Nvidia CEO Jensen Huang visits Republicans as debate over intensifying AI race rages
WASHINGTON (AP) — Nvidia CEO Jensen Huang met separately with President Donald Trump and Republican senators Wednesday as tech executives work to secure favorable federal policies for the artificial intelligence industry, including the limited sale of Nvidia’s highly valued computer chips to U.S. rivals like China.
Huang’s closed-door meeting with Republicans on the Senate Banking Committee came at a moment of intensifying lobbying, soaring investments and audacious forecasts by major tech companies about AI’s potential transformative effects.
Huang is among the Silicon Valley executives who warn that any restrictions on the technology will halt its advancement despite mounting concerns among policymakers and the public about AI’s potential pitfalls or the ways foreign rivals like China may use American hardware.
“I’ve said repeatedly that we support export control, that we should ensure that American companies have the best and the most and first,” Huang told reporters before his meeting at the Capitol.

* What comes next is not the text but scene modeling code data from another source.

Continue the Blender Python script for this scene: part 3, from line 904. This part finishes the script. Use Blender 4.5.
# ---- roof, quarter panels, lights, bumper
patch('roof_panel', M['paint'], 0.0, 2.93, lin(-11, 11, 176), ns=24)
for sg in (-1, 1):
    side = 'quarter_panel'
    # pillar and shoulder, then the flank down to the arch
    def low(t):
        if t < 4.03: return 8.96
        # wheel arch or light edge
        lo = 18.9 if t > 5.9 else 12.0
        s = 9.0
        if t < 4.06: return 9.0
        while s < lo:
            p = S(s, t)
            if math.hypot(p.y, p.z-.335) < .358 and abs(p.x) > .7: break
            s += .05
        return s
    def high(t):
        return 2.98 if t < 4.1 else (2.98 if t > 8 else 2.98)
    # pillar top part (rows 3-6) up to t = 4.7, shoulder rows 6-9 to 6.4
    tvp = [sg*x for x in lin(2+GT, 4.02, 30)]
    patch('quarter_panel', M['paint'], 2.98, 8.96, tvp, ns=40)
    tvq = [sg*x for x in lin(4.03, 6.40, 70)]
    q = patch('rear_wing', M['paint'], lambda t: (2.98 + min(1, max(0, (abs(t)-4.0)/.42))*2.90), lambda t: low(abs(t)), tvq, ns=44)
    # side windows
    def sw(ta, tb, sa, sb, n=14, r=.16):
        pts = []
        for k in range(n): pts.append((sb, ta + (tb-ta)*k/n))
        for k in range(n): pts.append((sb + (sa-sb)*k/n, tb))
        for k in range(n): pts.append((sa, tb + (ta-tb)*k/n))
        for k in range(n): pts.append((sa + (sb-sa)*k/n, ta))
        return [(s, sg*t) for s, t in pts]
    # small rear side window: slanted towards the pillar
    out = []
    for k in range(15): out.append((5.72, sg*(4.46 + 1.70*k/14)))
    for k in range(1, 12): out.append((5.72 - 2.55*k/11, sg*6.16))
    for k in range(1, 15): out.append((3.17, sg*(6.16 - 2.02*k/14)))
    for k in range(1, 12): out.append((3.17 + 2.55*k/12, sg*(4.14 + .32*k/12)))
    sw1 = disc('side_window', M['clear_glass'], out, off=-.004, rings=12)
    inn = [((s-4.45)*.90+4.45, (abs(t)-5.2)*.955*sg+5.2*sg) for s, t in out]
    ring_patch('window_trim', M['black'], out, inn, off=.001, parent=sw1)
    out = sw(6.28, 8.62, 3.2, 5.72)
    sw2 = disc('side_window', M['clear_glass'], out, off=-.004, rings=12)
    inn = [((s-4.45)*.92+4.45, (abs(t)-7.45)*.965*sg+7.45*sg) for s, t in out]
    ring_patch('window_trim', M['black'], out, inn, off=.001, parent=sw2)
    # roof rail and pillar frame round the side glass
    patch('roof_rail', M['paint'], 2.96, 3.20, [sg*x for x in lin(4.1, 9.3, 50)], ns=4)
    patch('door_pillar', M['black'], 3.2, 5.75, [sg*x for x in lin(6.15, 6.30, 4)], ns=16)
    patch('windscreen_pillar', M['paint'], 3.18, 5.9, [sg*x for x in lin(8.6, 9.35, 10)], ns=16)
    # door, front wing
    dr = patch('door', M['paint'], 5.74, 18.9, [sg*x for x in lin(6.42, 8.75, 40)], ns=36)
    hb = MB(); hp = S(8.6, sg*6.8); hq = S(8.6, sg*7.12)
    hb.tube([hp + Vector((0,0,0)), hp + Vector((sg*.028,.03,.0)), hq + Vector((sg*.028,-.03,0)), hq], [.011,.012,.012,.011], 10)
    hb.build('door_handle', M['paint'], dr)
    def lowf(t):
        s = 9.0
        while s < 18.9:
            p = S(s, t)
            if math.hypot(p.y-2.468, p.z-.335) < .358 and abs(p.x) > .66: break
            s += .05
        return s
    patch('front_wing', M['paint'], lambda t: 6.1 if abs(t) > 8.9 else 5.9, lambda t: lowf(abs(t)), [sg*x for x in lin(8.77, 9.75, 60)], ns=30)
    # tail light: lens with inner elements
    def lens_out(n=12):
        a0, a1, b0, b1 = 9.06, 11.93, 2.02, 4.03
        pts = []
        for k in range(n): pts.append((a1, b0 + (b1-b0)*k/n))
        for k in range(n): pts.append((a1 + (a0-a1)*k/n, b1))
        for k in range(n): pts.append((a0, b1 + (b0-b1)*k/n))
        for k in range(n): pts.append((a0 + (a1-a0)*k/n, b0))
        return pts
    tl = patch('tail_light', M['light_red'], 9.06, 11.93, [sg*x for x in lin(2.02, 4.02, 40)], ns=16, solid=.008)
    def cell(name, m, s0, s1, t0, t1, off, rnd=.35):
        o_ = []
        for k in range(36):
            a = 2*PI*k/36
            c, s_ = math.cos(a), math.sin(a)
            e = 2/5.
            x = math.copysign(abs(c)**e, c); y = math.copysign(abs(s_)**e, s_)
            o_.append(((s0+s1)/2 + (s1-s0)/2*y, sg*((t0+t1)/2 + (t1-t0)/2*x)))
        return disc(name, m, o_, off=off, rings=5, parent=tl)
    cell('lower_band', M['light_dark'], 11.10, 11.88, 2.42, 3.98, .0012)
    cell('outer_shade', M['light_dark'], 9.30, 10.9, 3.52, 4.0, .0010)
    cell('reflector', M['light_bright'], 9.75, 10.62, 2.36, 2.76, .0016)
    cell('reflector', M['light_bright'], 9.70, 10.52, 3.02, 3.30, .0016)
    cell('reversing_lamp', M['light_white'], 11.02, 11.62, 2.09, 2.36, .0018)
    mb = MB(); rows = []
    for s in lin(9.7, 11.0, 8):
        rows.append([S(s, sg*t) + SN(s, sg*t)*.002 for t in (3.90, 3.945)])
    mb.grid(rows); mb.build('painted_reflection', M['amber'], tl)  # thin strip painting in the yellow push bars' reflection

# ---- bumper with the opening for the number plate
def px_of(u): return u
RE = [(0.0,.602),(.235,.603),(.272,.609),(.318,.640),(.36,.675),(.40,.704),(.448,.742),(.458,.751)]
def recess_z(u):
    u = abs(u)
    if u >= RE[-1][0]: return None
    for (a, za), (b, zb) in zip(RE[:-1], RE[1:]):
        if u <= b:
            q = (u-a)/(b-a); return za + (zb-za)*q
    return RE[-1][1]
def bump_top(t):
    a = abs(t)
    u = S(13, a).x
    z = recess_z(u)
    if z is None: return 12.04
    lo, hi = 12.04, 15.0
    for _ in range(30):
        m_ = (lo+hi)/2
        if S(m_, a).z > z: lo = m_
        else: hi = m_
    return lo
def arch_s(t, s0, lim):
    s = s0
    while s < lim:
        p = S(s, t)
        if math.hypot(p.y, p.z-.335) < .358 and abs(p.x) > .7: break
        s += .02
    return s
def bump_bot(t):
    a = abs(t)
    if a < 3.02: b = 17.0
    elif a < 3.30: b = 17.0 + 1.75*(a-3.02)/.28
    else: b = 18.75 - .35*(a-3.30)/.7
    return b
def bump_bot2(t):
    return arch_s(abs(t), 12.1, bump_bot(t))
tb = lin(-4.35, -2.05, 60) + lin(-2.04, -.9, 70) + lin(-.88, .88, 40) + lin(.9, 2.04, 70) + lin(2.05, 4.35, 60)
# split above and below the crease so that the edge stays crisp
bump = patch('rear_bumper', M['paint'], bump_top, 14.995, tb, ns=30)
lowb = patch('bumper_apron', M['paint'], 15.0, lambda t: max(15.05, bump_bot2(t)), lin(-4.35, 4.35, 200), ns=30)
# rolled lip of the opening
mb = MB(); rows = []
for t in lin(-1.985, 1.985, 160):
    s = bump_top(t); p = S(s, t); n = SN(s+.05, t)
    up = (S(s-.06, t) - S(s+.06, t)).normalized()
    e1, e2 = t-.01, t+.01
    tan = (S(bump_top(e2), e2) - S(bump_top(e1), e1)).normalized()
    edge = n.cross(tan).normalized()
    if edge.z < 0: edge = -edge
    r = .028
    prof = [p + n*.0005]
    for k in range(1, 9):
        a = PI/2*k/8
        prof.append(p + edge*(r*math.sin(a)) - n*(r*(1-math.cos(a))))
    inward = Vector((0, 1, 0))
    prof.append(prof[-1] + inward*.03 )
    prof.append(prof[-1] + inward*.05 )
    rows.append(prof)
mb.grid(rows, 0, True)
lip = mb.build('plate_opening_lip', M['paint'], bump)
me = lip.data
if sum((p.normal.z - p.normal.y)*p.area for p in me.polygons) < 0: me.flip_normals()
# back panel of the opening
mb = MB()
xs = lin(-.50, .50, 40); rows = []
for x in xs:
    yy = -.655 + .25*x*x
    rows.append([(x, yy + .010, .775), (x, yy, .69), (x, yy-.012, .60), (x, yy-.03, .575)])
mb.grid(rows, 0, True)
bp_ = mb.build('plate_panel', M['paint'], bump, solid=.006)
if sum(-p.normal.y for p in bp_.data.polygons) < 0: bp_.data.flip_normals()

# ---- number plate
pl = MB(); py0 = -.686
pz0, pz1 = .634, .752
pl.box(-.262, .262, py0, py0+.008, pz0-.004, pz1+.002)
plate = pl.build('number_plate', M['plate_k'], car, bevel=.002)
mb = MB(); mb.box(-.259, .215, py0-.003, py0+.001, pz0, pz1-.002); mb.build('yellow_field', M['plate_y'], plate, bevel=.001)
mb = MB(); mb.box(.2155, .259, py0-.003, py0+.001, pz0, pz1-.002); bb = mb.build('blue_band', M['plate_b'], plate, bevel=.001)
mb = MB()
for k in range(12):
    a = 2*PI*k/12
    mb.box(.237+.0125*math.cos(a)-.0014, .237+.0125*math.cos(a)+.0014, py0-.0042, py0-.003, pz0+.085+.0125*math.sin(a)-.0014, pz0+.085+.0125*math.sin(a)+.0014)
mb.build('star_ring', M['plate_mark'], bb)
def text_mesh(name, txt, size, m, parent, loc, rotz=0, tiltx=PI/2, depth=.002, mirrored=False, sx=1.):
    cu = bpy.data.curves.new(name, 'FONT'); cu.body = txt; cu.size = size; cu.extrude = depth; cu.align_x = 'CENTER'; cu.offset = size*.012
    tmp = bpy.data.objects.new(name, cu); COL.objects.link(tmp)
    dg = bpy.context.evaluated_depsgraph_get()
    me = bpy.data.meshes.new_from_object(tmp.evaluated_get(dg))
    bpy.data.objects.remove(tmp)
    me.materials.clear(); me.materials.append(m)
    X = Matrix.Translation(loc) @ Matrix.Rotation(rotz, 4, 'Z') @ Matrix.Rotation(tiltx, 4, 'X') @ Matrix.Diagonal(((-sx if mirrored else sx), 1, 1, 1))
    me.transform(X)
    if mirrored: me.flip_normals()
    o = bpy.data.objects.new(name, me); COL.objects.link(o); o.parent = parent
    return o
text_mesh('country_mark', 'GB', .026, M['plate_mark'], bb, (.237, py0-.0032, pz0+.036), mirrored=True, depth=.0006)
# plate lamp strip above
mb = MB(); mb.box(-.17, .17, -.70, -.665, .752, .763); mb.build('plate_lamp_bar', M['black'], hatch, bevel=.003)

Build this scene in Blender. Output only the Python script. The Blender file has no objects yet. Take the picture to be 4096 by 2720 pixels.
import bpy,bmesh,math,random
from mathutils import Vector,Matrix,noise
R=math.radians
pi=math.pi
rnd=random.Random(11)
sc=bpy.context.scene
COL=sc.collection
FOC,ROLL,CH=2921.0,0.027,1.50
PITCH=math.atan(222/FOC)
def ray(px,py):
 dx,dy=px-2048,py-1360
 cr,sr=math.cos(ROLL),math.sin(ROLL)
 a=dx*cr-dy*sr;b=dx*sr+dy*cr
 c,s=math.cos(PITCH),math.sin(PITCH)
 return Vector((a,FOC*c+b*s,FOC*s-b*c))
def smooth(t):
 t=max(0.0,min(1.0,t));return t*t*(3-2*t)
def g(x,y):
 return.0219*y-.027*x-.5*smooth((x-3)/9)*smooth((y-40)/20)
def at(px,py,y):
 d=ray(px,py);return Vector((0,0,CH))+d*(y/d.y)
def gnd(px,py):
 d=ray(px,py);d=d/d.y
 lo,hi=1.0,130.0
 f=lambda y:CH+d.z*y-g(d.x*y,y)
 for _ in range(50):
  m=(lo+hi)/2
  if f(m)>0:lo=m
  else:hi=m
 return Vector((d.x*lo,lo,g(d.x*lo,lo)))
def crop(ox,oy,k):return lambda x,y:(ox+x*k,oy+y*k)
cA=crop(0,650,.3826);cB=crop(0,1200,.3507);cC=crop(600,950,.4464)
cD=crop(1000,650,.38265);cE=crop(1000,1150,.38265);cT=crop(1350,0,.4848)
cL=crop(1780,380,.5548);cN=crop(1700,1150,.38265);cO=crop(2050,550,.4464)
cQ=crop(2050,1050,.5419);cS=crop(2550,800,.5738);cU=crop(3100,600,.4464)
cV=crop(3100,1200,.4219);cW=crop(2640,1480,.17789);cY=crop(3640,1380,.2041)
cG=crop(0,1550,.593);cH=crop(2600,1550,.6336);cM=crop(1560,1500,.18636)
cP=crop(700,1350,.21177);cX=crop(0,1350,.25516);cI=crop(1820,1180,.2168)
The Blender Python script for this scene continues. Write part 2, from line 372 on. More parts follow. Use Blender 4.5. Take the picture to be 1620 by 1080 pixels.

He added that he shared concerns about selling AI chips to China but believed that restrictions haven’t slowed Chinese advancement in the AI race.
“We need to be able to compete around the world. The one thing we can’t do is we can’t degrade the chips that we sell to China. They won’t accept that. There’s a reason why they wouldn’t accept that, and so we should offer the most competitive chips we can to the Chinese market,” Huang said.
Huang also said he’d met with Trump earlier Wednesday and discussed export controls for Nvidia’s chips. Huang added that he wished the president “a happy holidays.”
The Trump administration in May reversed Biden-era restrictions that had prevented Nvidia and other chipmakers from exporting their chips to a wide range of countries. The White House in August also announced an unusual deal that would allow Nvidia and another U.S. chipmaker, Advanced Micro Devices, to sell their chips in the Chinese market but would require the U.S. government to take a 15% cut of the sales.
The deal divided lawmakers on Capitol Hill, where there is broad support for controls on AI exports.
A growing battle in Congress
Members of Congress have generally considered the sale of high-end AI chips to China to be a national security risk. China is the main competitor to the U.S. in the race to develop artificial superintelligence. Lawmakers have also proposed a flurry of bills this year to regulate AI’s impact on dozens of industries, though none have become law.
Most Republican senators who attended the meeting with Huang declined to discuss their conversations. But a handful described the meeting as positive and productive.